Now you approach the airport kiosk and there's a problem.
Airline has no record of purchase - well, the blockchain does, so it's their fuck up and they have no reasonable argument. You win.
Airline can't match your ticket to their database - You show them your NFTicket, which their system verifies is a valid, unspoofable, immutable ticket for what you say it is. Again, it's their fuck up and they have no reasonable argument. You win.
Conversely, you say you have a ticket for today, they say it's for tomorrow. You inspect the ticket, it is in fact for tomorrow. You fucked up, no further argument.
The only way any of this goes wrong is one of the following:
Multiple forms of your identification are stolen - phone, password, biometrics. Obviously a lot harder than nabbing a CC number.
Multiple parties lose their records at the same time. Possible but unlikely.
State-level villains sabotage the entire system. Possible, sure, but this is an apocalypse-level event and probably an act of war.

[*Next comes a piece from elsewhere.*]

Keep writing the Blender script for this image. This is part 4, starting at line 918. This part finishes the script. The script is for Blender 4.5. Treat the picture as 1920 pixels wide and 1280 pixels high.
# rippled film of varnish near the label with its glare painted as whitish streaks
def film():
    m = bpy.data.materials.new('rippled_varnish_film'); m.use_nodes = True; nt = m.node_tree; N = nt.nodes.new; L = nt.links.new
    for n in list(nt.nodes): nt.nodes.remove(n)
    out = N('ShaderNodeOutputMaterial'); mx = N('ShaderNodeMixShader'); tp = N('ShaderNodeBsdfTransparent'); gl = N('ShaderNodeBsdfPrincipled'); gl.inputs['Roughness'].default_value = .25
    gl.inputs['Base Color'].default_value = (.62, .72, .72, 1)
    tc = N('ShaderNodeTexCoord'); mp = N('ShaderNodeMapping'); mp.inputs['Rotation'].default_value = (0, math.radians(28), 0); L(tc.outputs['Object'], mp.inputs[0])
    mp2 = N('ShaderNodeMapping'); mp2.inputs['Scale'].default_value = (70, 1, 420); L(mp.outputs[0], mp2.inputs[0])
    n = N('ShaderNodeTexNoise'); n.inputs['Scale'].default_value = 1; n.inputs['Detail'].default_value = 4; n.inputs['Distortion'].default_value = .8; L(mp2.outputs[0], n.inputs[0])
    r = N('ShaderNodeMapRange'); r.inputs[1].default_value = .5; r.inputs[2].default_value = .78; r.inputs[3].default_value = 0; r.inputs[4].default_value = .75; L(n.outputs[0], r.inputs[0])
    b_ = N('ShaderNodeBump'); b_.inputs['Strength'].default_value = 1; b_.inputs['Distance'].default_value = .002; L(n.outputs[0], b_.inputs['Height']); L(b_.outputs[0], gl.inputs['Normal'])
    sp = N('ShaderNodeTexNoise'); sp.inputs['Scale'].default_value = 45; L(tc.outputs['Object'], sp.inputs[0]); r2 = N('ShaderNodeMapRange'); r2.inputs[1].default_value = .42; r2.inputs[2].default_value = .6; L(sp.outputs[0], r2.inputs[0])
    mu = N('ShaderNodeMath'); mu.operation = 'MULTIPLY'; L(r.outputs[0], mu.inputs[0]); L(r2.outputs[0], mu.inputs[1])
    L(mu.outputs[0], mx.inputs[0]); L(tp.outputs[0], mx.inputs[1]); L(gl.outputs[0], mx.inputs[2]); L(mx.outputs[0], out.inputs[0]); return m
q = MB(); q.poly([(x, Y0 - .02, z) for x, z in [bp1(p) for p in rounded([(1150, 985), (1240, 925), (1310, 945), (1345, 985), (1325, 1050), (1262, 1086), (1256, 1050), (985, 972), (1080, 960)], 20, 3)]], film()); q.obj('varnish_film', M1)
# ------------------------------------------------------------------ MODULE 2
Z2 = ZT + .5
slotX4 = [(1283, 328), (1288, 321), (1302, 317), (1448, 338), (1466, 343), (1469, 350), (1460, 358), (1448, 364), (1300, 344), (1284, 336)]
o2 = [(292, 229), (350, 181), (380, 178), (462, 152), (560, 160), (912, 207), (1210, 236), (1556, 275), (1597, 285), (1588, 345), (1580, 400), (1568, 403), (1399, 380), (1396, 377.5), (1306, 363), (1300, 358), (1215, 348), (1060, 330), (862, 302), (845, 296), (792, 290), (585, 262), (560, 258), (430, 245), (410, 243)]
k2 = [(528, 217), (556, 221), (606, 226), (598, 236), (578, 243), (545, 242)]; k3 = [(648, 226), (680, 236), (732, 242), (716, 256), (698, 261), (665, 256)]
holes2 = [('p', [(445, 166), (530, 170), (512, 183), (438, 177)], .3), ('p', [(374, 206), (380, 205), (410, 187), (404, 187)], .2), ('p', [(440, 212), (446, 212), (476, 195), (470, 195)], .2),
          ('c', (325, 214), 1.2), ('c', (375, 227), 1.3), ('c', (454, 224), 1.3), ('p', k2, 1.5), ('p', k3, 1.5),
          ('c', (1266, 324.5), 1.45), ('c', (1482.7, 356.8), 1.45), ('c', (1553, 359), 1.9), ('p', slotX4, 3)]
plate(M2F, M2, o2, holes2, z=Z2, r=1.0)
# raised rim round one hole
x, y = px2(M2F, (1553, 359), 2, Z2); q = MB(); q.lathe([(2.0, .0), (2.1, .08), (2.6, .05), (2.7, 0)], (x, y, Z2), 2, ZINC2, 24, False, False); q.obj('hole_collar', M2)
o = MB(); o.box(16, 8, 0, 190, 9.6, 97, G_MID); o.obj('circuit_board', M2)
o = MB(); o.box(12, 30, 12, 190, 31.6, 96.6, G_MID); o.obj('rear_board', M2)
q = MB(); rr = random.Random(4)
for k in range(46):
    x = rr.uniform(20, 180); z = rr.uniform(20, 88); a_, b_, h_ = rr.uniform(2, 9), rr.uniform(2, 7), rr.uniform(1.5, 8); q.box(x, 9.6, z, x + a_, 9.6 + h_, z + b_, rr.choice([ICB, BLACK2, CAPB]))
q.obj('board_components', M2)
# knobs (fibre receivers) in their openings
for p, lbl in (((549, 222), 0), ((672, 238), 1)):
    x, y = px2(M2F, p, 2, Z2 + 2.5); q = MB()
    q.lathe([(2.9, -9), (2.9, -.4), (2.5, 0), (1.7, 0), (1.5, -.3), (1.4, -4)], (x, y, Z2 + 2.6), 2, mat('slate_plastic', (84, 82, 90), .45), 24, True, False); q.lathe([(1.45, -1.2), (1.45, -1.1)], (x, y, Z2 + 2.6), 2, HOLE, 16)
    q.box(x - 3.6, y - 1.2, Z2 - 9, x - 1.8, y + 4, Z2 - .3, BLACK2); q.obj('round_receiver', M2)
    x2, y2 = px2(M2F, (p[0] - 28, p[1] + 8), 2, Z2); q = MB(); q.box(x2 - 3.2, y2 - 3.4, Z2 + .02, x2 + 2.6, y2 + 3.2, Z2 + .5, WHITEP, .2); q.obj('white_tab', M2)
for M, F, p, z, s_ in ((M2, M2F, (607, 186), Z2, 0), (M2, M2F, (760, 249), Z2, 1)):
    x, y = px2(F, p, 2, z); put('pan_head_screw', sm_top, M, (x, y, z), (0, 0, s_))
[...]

It's effectively impossible for someone to steal or fake a ticket or transaction in this system, and because of that, anybody who has receipts is automatically proven right and you don't need to jump through any more hoops or threaten to sue anybody. It's complex behind the scenes but it makes life for businesses and consumers braindead simple. There are so many layers of trust in action that no individual party can reasonably claim something did or did not happen just because THEY messed up.